Description
The artist is a niece of the late, famed Pablita Velarde, but her style is very individual. She says “I paint in a semi-traditional abstract form because that is the way I see the Mother Earth.” Others might call her style poetic realism.
This example shows a moment among a herd of mountain sheep, amid the high cliffs and mesas of Navajo country.
The pair of rams in the foreground look directly at the viewer with soft, dark eyes and sweet expressions. There are others in the background, silhouetted against the bright sky.
The composition is an adroit arrangement of curves and straight lines, with the curled horns echoed in the round sun, the arcs in the sky, even the rounded bellies of the two largest sheep.
In contrast, the edges of the cliffs and mesas, the two vertical stone formations in the center and some of the shapes in the sky, complement the curves with straight lines and angles.
Notice how the artist has skillfully placed the sun and the twin vertical towers just off center.

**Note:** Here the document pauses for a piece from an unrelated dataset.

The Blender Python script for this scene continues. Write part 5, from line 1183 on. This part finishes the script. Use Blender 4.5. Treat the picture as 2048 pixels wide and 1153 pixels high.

They divide the composition, but it is not static.
These elements break up the space in an asymmetrical way, and add to the sense of depth and perspective.
There is a lacy circlet of pointed “rays” around the sun, which glows like a carnelian cabochon, possibly evoking sunset. These pointy forms and delicate tracery are echoed in the sky to the upper left.
Here, an all-over pattern of fine lines resembles the designs on Acoma pottery. They also evoke rain clouds, wind and rain, a nod to tradition, which seeks to balance sun and rain.
With lyrical forms and a combination of realism and abstraction, the artist has presented a hauntingly tranquil scene that can be enjoyed in both ways. All ready to hang, too.